Reputation: 10815
If I create an object of a class
A obj = new A();
and later I assign null
to it: obj = null;
.
Then what does it mean obj being null? Does it mean now it is pointing nowhere and all memory is deallocated?
Upvotes: 1
Views: 5542
Reputation: 4703
It means obj
point to nowhere and original referenced instance of type A
goes to gen0.
If A
is a type implemented IDisposable
, then the resource that A holds are going to be released when Dispose
called, and suppressed to be finalized. If a disposable is not explicitly disposed, then it would wait to be finalized.
If the execution afterwards reference it again, and it comes gen1 and then possibly gen2, it's life time are going to be longer.
The time when gc comes to collect garbages, the gen0s would be then first choice to be collected, then gen1, gen2.
Upvotes: 2
Reputation: 2847
A obj = new A();
The reference variable obj is of type A. You are creating an instance of A and assigning the reference of it to obj. obj now references the instance of A.
obj = null
The above assignment says the obj now references null. That is nothing. Now the newly created instance of A is out of reference and it will be eventually garbage collected.
Upvotes: 2
Reputation: 111379
null
is not an object. It is a special reference value that references nothing. If you try to use a null
reference to communicate with an object an error is thrown, because there is no object.
There is also a design pattern called the Null Object Pattern, created to solve the problem of the null
reference requiring special cases. A null object in this pattern is an object that has "neutral" behaviour; that is, that when asked to do something actually does nothing, and when asked to return a value returns zeros, empty strings, empty lists, and other safe, neutral objects.
Don't confuse the null object with the special null
reference.
Upvotes: 3
Reputation: 25723
Technically, obj
is an alternative name for the memory location on heap that contains an object of type A
when you say A obj = new A();
But if you then say obj = null;
then obj
now references nowhere.
Also the memory that was previously occupied by the object of type A, for which obj
was an alias, that will be given back to the operating system by the GC when the GC thinks it is the right time.
Upvotes: 2
Reputation: 5760
You need to understand that reference types (classes) are in fact pointers to data in-memory. Essentially, what it does is set the pointer (which is just a piece of memory containing the address of the data) to the value zero, or null.
In practice, this means that if no other references to the data remain, the garbace collector may remove it at any point.
Upvotes: 2
Reputation: 148744
Internally it means that this object in not considered as a root. and will not be added to the available objects graph.

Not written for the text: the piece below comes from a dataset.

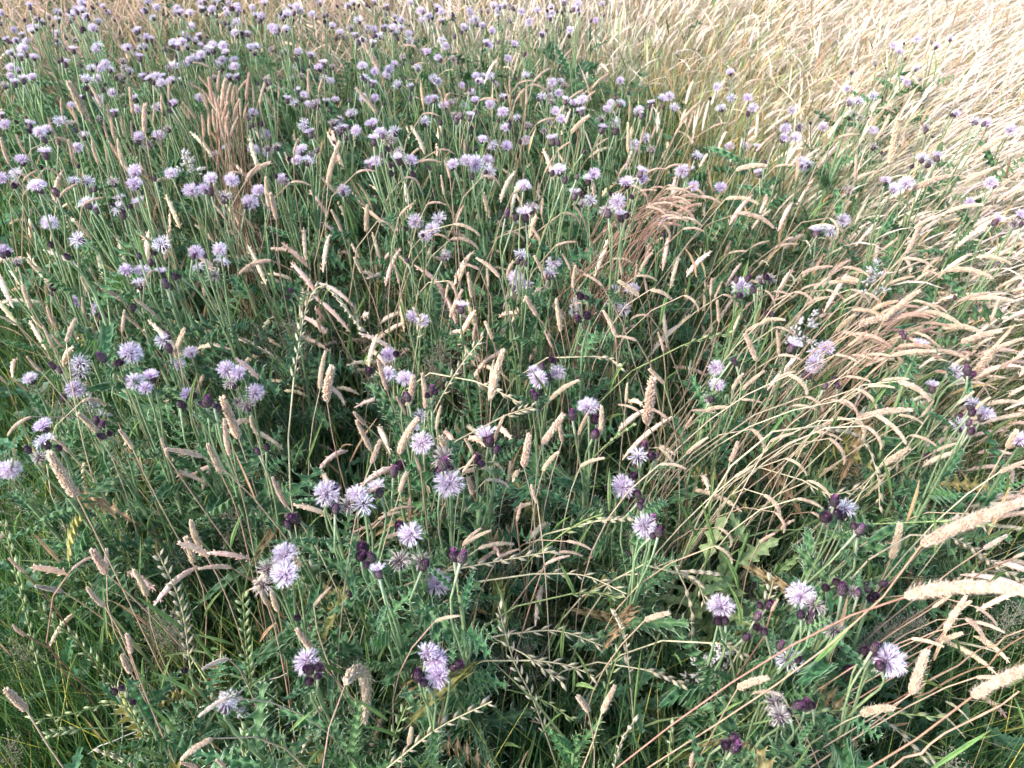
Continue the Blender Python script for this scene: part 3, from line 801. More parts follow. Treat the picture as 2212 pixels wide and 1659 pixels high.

Hence , it will be considered as collect'able. ( non-deterministic time.).
Upvotes: 2
Reputation: 499352
obj
now points to the null
reference memory location.
From null (C# Reference) on MSDN:
The null keyword is a literal that represents a null reference, one that does not refer to any object.
If you have not assigned the object it formerly pointed to to anything else, that object will be eligible for collection by the GC.
Upvotes: 8
Reputation: 26279
It means it's pointing nowhere and the memory is eligible for deallocation by the Garbage Collector at some undefined time in the future.